Here’s a picture I drew:

  1.  First things first. You’re going to need to find a centerline along the stair treads. Measure the distance from the centre of your newels out to the end of the side of the stair tread, just like you did when you installed the newels. It should be the same for both newels.
  2.  Mark this measure on each stair tread in at least two spots per tread. More is better. Then using a straight edge, join your marks into a continuous line on each tread.
  3. Measure the distance between the risers and divide by two. Mark this measure across your centerline on each tread, measuring from the riser at the rear toward the front of the stair. Your tread likely overhangs the riser at the front of the stair, so if you measure front to back, you will not be centered on the riser.
  4. Measure the amount your tread overhangs each riser at the front. To this measure, add half the width of one of your spindles. This was actually the part I had the most difficulty with as the treads are rounded and hang off the riser on all sides, so I had to kind of eyeball it. Once you have this measure, make an intersecting line on each tread centerline. (Note: Don’t tell Sarah, but ours don’t exactly match the riser below, they’re off a tiny bit.

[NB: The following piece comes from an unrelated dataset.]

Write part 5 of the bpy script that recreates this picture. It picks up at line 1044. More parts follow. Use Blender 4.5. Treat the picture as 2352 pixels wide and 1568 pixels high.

No one can tell except probably expert carpenters).
  5. Ok – scary time again. You should have enough marks to start drilling into the stair treads. Again, do one at a time in case you’ve screwed something up.
  6.  The remaining steps are the same as the steps 4 through 11 above except that your mark on each spindle top will be at an angle instead of perpendicular. This means you don’t have to worry about side-to-side clearance; they should fit in nicely. Make sure to use that level before nailing them in!
  7. As before, measure and cut the fillet pieces to fill in the unused portion of the channel on the underside of the railing.
  8. And again, whoever didn’t have to do math gets to sand, stain and paint!

And that should be that. Sorry for the delay, but I lost 25% of this post somehow (Google Drive, I kill you!) a month ago and didn’t have the strength to go on. But now it’s done. Sarah can stop nagging me…for a few days.